Os cubanos aceitam sentar-se à mesa das negociações com sul-africanos e angolanos, na presença dos americanos. Chester Crocker, secretário de Estado adjunto do então Presidente Ronald Reagan, tenciona aparecer como o homem que deu uma vitória aos Estados Unidos em África durante a Guerra Fria. E para Fidel, Angola e Sul de África eram a prioridade "número um" na política externa e ele estava decidido a não a falhar. Estavam criadas as condições para um decisivo encontro no Cairo, com todos os intervenientes, em Maio de 1988, numa altura em que crescia a contestação – também interna ao Partido Nacional na África do Sul – ao regime liderado pelo Presidente P.W. Botha (sem nenhuma ligação familiar ao ministro dos Negócios Estrangeiros Pik Botha).

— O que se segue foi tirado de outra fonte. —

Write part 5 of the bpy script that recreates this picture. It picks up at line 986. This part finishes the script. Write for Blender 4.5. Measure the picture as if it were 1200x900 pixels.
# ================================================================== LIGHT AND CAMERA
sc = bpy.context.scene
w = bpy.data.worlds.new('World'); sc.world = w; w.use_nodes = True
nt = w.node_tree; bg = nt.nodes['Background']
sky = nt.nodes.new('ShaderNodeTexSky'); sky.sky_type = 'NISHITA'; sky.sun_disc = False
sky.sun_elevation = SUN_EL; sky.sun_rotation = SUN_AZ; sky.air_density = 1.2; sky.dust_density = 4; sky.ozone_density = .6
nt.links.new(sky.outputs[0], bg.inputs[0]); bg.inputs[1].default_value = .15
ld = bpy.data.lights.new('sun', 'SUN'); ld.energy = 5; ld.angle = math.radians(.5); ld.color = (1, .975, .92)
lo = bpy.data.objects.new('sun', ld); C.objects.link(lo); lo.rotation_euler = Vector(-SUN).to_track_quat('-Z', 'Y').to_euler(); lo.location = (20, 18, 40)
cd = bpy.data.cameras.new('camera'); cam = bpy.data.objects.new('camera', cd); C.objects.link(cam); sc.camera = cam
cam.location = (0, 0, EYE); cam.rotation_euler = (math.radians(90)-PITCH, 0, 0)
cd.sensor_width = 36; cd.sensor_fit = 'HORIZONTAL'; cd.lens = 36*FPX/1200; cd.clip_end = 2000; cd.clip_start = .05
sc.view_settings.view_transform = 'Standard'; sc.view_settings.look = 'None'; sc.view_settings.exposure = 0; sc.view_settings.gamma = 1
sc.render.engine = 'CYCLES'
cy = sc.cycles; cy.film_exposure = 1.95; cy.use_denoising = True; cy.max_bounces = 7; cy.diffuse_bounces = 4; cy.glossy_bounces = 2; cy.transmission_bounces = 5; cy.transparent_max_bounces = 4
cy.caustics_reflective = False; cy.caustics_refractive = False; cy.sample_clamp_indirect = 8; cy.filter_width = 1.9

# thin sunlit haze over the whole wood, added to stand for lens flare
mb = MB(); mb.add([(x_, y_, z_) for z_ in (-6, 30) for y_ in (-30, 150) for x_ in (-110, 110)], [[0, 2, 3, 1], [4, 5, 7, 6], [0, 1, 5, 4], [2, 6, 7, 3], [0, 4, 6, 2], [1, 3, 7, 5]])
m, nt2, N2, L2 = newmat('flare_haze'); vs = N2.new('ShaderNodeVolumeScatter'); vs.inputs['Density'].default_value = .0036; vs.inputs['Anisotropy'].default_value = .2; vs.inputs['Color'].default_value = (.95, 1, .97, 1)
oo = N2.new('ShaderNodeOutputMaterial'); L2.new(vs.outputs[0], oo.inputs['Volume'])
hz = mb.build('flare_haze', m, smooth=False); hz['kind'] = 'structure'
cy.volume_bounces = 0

Fevereiro de 1989. P. W. Botha apresenta a demissão. A 2 de Fevereiro de 1990, o recém-empossado Presidente sul-africano, Frederik De Klerk, anuncia no Parlamento a decisão de libertar sem condições Nelson Mandela, preso durante 27 anos. Meses antes, quando já era Presidente, deixara registadas estas palavras: “Temos de arranjar uma forma de vivermos juntos e em paz.”

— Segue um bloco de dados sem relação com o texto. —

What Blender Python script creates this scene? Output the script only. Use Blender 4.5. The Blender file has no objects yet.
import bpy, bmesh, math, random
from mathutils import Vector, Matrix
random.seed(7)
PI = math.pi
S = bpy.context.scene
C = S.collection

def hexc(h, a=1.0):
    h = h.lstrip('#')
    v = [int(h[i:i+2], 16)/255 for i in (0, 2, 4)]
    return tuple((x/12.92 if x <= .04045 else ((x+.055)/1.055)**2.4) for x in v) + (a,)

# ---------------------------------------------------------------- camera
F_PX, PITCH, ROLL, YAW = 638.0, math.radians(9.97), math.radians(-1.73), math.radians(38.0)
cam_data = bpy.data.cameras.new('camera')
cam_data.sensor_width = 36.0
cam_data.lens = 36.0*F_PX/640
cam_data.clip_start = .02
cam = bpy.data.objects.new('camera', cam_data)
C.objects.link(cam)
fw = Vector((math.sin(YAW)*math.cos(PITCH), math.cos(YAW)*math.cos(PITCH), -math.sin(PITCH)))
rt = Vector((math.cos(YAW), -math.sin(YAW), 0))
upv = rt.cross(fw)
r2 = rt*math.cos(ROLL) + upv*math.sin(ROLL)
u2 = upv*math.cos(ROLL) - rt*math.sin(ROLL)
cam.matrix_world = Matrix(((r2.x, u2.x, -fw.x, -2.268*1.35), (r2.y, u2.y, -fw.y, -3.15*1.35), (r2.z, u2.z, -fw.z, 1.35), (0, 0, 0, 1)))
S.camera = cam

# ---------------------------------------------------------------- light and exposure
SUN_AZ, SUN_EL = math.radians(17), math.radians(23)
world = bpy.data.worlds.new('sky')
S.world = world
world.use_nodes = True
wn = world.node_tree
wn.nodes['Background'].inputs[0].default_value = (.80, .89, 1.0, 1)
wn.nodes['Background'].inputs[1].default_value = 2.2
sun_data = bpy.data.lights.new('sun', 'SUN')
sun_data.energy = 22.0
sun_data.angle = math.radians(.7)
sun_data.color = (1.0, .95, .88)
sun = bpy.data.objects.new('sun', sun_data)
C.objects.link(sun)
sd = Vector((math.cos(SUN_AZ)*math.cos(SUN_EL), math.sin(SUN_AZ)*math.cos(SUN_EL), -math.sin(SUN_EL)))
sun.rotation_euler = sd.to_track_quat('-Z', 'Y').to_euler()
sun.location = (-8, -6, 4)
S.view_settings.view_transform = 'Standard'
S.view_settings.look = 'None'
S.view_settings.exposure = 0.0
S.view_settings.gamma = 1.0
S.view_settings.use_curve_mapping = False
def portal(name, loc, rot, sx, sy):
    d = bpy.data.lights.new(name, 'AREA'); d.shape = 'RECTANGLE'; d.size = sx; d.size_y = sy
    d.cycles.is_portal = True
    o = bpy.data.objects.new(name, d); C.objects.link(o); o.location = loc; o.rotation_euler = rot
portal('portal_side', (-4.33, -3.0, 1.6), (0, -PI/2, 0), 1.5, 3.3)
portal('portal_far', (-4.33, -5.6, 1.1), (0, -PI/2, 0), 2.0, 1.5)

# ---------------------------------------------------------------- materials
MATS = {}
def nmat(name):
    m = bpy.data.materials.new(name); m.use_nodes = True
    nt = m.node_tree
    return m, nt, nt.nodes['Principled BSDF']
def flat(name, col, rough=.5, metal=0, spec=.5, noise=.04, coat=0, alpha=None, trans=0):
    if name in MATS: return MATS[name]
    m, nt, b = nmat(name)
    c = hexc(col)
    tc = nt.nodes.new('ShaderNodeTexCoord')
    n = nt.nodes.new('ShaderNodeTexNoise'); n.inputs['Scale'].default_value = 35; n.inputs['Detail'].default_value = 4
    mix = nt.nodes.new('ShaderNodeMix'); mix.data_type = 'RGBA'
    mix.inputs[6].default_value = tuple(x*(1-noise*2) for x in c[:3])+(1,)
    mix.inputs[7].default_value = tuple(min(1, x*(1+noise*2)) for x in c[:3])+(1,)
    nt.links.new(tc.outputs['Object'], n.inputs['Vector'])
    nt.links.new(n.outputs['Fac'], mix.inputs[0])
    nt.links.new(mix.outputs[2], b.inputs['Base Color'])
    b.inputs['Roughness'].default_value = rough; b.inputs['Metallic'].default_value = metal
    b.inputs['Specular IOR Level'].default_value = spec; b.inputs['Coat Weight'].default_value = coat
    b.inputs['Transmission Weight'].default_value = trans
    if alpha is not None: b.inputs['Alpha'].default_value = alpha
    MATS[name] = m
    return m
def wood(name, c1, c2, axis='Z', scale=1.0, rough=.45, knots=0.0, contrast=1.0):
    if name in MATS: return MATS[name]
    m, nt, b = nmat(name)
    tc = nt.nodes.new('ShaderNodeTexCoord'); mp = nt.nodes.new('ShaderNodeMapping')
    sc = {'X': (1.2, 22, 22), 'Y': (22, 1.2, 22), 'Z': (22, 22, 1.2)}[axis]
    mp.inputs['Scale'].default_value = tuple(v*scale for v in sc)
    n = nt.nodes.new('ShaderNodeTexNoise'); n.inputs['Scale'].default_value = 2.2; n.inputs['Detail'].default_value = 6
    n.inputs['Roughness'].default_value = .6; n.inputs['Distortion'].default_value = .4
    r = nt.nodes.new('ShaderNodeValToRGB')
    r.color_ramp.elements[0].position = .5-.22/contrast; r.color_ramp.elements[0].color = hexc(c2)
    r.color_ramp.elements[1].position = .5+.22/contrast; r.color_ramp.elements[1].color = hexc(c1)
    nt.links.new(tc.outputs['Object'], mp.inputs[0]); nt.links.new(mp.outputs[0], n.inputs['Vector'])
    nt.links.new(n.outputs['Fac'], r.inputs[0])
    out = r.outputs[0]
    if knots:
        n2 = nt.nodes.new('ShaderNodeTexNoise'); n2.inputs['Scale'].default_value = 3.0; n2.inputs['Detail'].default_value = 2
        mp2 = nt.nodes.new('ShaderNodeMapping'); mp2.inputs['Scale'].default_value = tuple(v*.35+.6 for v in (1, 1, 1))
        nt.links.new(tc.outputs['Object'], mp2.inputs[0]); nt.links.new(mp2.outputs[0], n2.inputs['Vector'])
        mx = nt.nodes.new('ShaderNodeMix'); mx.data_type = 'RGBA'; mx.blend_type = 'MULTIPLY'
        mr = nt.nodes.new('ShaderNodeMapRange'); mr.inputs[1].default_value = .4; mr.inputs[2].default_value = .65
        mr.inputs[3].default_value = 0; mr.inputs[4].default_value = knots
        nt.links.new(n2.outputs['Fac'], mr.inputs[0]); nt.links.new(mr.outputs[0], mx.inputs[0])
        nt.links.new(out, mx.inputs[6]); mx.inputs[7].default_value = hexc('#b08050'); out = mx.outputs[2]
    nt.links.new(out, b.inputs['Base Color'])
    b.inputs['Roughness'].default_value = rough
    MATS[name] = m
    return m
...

O herói da luta anti-apartheid sai em liberdade no dia 11 de Fevereiro de 1990, graças ao desgaste do regime de Pretória e ao diálogo secreto encetado com representantes do Governo, quando ainda estava na prisão. Mas também porque a paz regional tinha criado condições para a sua libertação. E isso devia-se em grande parte ao que fez “o misterioso empresário francês” atraído por seres e países “pouco convencionais”.

Plot for Peace chegou recentemente às salas de cinema no Reino Unido, depois de se ter estreado em França e nos Estados Unidos no ano passado, de estar a caminho do Japão e à espera de saber a data de estreia na África do Sul.

O impacto será aqui sentido de forma especial, já que Plot for Peace conta uma história verdadeira e recupera imagens de arquivo – algumas talvez nunca vistas – a relembrar a brutalidade da polícia do apartheid, contra negros e brancos que se manifestavam a favor dos negros – mas, também, a revelar os gestos desconhecidos de líderes que aceitaram quebrar o tabu e falar com “o outro lado”.

Também será curioso ver o impacto e a revelação que representará para os “born free”, a geração nascida depois do fim do apartheid, diz Mandy Jacobson por telefone, que ficarão assim a conhecer uma página da História do país, mas também “um capítulo muito especial” que influenciou os acontecimentos em toda a região. “Muitas pessoas não perceberam bem a influência da Guerra Fria na nossa região”, acrescenta. E conclui: “Estes filmes não são feitos para dizer ‘esta é a verdade da História’, mas sim para lançar o que acredito ser um diálogo com a História.”